### SUPPLIED INFORMATION

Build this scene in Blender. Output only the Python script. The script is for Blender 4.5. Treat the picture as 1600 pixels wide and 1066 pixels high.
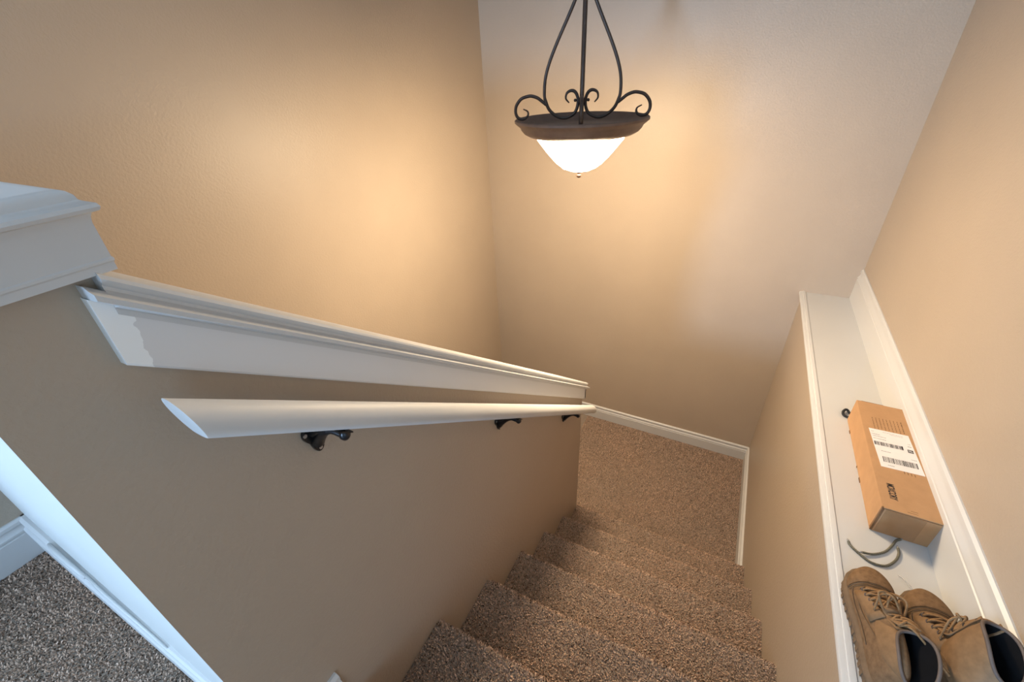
import bpy, math, random
import numpy as np
from mathutils import Vector, Matrix

# ---------------------------------------------------------------- scene, camera, light
scene = bpy.context.scene
for o in list(bpy.data.objects):
    bpy.data.objects.remove(o)
COL = scene.collection
random.seed(4)
rng = np.random.default_rng(7)

ZC = 1.078                      # camera height above the hall carpet
cam_data = bpy.data.cameras.new('camera')
cam_data.sensor_width = 36.0
cam_data.sensor_fit = 'HORIZONTAL'
cam_data.lens = 678.36 / 1600 * 36.0
cam_data.clip_start = 0.01
cam = bpy.data.objects.new('camera', cam_data)
COL.objects.link(cam)
cR = Vector((0.89134959, 0.45133743, -0.04231347))
cU = Vector((-0.20714301, 0.48855097, 0.84759054))
cF = Vector((-0.40322163, 0.74673454, -0.5289611))
cam.matrix_world = Matrix(((cR.x, cU.x, -cF.x, 0), (cR.y, cU.y, -cF.y, 0), (cR.z, cU.z, -cF.z, ZC), (0, 0, 0, 1)))
scene.camera = cam

world = bpy.data.worlds.new('daylight_sky')
scene.world = world
world.use_nodes = True
bg = world.node_tree.nodes['Background']
bg.inputs[0].default_value = (0.62, 0.78, 1.0, 1)
bg.inputs[1].default_value = 0.6

def window_light(name, loc, rot, sx, sy, power, col):
    d = bpy.data.lights.new(name, 'AREA')
    d.shape = 'RECTANGLE'; d.size = sx; d.size_y = sy
    d.energy = power; d.color = col
    o = bpy.data.objects.new(name, d)
    o.location = loc; o.rotation_euler = rot
    COL.objects.link(o)
    return o
DAY = (0.48, 0.73, 1.0)
# daylight through the window at the end of the hall, behind the camera
window_light('daylight_end_window', (-1.17, -5.22, 0.93), (math.radians(90), 0, 0), 0.42, 0.56, 215, (0.44, 0.67, 1.0))
# added ambient fill for the half wall, through an invented side window
window_light('added_fill_side', (2.62, -2.5, 1.5), (0, math.radians(90), 0), 1.3, 2.0, 32, (0.43, 0.70, 1.0))
# added fill brightening hall carpet and level cap, through an invented left window
window_light('added_fill_left', (-1.56, -1.05, 1.45), (0, math.radians(-90), 0), 1.1, 1.1, 62, (.52, .75, 1.0))

vs = scene.view_settings
scene.display_settings.display_device = 'sRGB'
vs.view_transform = 'Standard'
vs.look = 'None'
vs.exposure = 0.0
vs.gamma = 1.0
vs.use_curve_mapping = False
try:
    scene.cycles.use_denoising = True
    scene.cycles.max_bounces = 8
    scene.cycles.diffuse_bounces = 5
    scene.cycles.sample_clamp_indirect = 6.0
except Exception:
    pass

# ---------------------------------------------------------------- helpers
def link(o, parent=None):
    COL.objects.link(o)
    if parent is not None:
        o.parent = parent
    return o

def mesh(name, verts, faces, mat, parent=None, smooth=False, mats=None, fmat=None):
    me = bpy.data.meshes.new(name)
    me.from_pydata([tuple(v) for v in verts], [], faces)
    me.materials.append(mat)
    for m in (mats or []):
        me.materials.append(m)
    if fmat:
        for p, i in zip(me.polygons, fmat):
            p.material_index = i
    if smooth:
        for p in me.polygons:
            p.use_smooth = True
    me.update()
    return link(bpy.data.objects.new(name, me), parent)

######

*EXERCISE GOAL:*
Repeat, word for word and with no pictures, only the lines running from the beginning of the data to the line that contains "bg.inputs[1].default_value = 0.6".

*EXERCISE RESULT:*
Build this scene in Blender. Output only the Python script. The script is for Blender 4.5. Treat the picture as 1600 pixels wide and 1066 pixels high.
import bpy, math, random
import numpy as np
from mathutils import Vector, Matrix

# ---------------------------------------------------------------- scene, camera, light
scene = bpy.context.scene
for o in list(bpy.data.objects):
    bpy.data.objects.remove(o)
COL = scene.collection
random.seed(4)
rng = np.random.default_rng(7)

ZC = 1.078                      # camera height above the hall carpet
cam_data = bpy.data.cameras.new('camera')
cam_data.sensor_width = 36.0
cam_data.sensor_fit = 'HORIZONTAL'
cam_data.lens = 678.36 / 1600 * 36.0
cam_data.clip_start = 0.01
cam = bpy.data.objects.new('camera', cam_data)
COL.objects.link(cam)
cR = Vector((0.89134959, 0.45133743, -0.04231347))
cU = Vector((-0.20714301, 0.48855097, 0.84759054))
cF = Vector((-0.40322163, 0.74673454, -0.5289611))
cam.matrix_world = Matrix(((cR.x, cU.x, -cF.x, 0), (cR.y, cU.y, -cF.y, 0), (cR.z, cU.z, -cF.z, ZC), (0, 0, 0, 1)))
scene.camera = cam

world = bpy.data.worlds.new('daylight_sky')
scene.world = world
world.use_nodes = True
bg = world.node_tree.nodes['Background']
bg.inputs[0].default_value = (0.62, 0.78, 1.0, 1)
bg.inputs[1].default_value = 0.6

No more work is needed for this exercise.